### What the task requires
Set the lines down again exactly, first line through the line that contains "return np.where(c <= 0.04045, c", with no pictures.
§ §
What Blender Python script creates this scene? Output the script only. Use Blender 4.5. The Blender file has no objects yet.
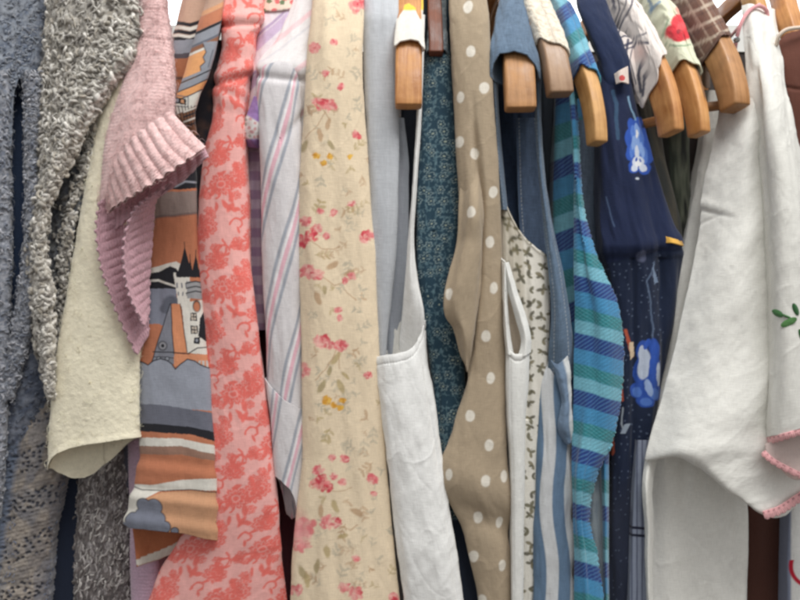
import bpy, math, random
import numpy as np

# ----------------------------------------------------------------------------
# Close-up of clothes hanging side by side on a rack.  Lengths are in mm and
# are turned into metres when a mesh is made.  F = distance camera .. rack front
# ----------------------------------------------------------------------------
F = 700.0
scene = bpy.context.scene
COL = scene.collection
rng = np.random.default_rng(7)


def lin(*c):
    if len(c) == 1:
        c = c[0]
    c = np.array(c, dtype=float) / 255.0
    return np.where(c <= 0.04045, c / 12.92, ((c + 0.055) / 1.055) ** 2.4)


def wpos(px, py, d):
    """front-plane measure (mm from the left / top of the field) at depth d -> world mm"""
    k = (F + d) / F
    return np.stack([(px - 400.0) * k, d + 0 * px, (300.0 - py) * k], -1)


# ---------------------------------------------------------------- noise
_tab = np.random.default_rng(3).random((256, 256))


def vn(x, y, s=0):
    x = np.asarray(x, float) + s * 17.31
    y = np.asarray(y, float) + s * 41.77
    xi = np.floor(x).astype(int)
    yi = np.floor(y).astype(int)
    fx = x - xi
    fy = y - yi
    fx = fx * fx * (3 - 2 * fx)
    fy = fy * fy * (3 - 2 * fy)
    a = _tab[xi & 255, yi & 255]
    b = _tab[(xi + 1) & 255, yi & 255]
    c = _tab[xi & 255, (yi + 1) & 255]
    e = _tab[(xi + 1) & 255, (yi + 1) & 255]
    return (a * (1 - fx) + b * fx) * (1 - fy) + (c * (1 - fx) + e * fx) * fy


def fbm(x, y, s=0, o=4):
    r = 0
    a = 0.5
    t = 0
    for i in range(o):
        r = r + a * vn(x, y, s + i * 5)
        t += a
        a *= 0.5
        x = np.asarray(x) * 2.03
        y = np.asarray(y) * 2.03
    return r / t


_jx = np.random.default_rng(11).random((256, 256))
_jy = np.random.default_rng(12).random((256, 256))
_jr = np.random.default_rng(13).random((256, 256))


def worley(x, y):
    xi = np.floor(x).astype(int)
    yi = np.floor(y).astype(int)
    best = np.full(np.shape(x), 9.0)
    rr = np.zeros(np.shape(x))
    ang = np.zeros(np.shape(x))
    for i in (-1, 0, 1):
        for j in (-1, 0, 1):
            a = (xi + i) & 255
            b = (yi + j) & 255
            dx = xi + i + 0.15 + 0.7 * _jx[a, b] - x
            dy = yi + j + 0.15 + 0.7 * _jy[a, b] - y
            q = np.hypot(dx, dy)
            m = q < best
            best = np.where(m, q, best)
            rr = np.where(m, _jr[a, b], rr)
            ang = np.where(m, np.arctan2(dy, dx), ang)
    return best, rr, ang


def pchip(xs, ys, x):
    xs = np.array(xs, float)
    ys = np.array(ys, float)
    h = np.diff(xs)
    dl = np.diff(ys) / h
    m = np.zeros(len(xs))
    if len(xs) == 2:
        m[:] = dl[0]
    else:
        m[1:-1] = np.where(dl[:-1] * dl[1:] > 0, 2 * dl[:-1] * dl[1:] / np.where(np.abs(dl[:-1] + dl[1:]) < 1e-12, 1, dl[:-1] + dl[1:]), 0)
        m[0] = dl[0]
        m[-1] = dl[-1]
    x = np.clip(x, xs[0], xs[-1])
    i = np.clip(np.searchsorted(xs, x) - 1, 0, len(h) - 1)
    t = (x - xs[i]) / h[i]
    return ((2 * t**3 - 3 * t**2 + 1) * ys[i] + (t**3 - 2 * t**2 + t) * h[i] * m[i]
            + (-2 * t**3 + 3 * t**2) * ys[i + 1] + (t**3 - t**2) * h[i] * m[i + 1])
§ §
### Reply to the exercise
What Blender Python script creates this scene? Output the script only. Use Blender 4.5. The Blender file has no objects yet.
import bpy, math, random
import numpy as np

# ----------------------------------------------------------------------------
# Close-up of clothes hanging side by side on a rack.  Lengths are in mm and
# are turned into metres when a mesh is made.  F = distance camera .. rack front
# ----------------------------------------------------------------------------
F = 700.0
scene = bpy.context.scene
COL = scene.collection
rng = np.random.default_rng(7)


def lin(*c):
    if len(c) == 1:
        c = c[0]
    c = np.array(c, dtype=float) / 255.0
    return np.where(c <= 0.04045, c / 12.92, ((c + 0.055) / 1.055) ** 2.4)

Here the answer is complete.